An early-stage provider of distributed methanol-to-hydrogen solutions is planning a capital raise as it scales up.

Kaizen Clean Energy, a Houston-based methanol-to-hydrogen fuel company, is planning to raise additional capital in support of upcoming projects.

The company, which uses methanol and water to produce hydrogen with modular units, recently completed a funding round led by Balcor Companies, in which Balcor took a minority interest in Kaizen.

Additional funding in the capital raise was provided by friends and family, Kaizen co-founder and chief commercial officer Eric Smith said in an interview.

But with its sights on larger project opportunities this year, the company is already targeting an additional capital raise to support continued growth, Smith said. He declined to comment further on the capital raise and potential advisors, but noted that the company’s CFO, Craig Klaasmeyer, is a former Credit Suisse banker.

Kaizen’s methanol model utilizes a generator license from Element 1 and adds in systems to produce power or hydrogen, targeting the diesel generator market, EV charging and microgrids as well as hydrogen fueling and industrial uses.

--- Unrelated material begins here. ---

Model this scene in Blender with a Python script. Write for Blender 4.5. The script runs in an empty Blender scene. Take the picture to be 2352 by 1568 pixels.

Compared to trucking in hydrogen, the model using methanol, an abundant chemical, cuts costs by around 50%, Smith said, noting that Kaizen’s containers are at cost parity with diesel.

In addition, the Kaizen container is cleaner than alternatives, producing no nitric or sulfur oxide, according to Smith. Its carbon intensity score is 45, compared to 90 for the California electric grid and 100 for diesel generators.

Smith also touts a streamlined permitting process for Kaizen’s containerized product. The company recently received a letter of exemption for the container from a California air district due to low or no emissions. The product similarly does not require a California state permit and similarly, when off grid, no city permits are required, he added.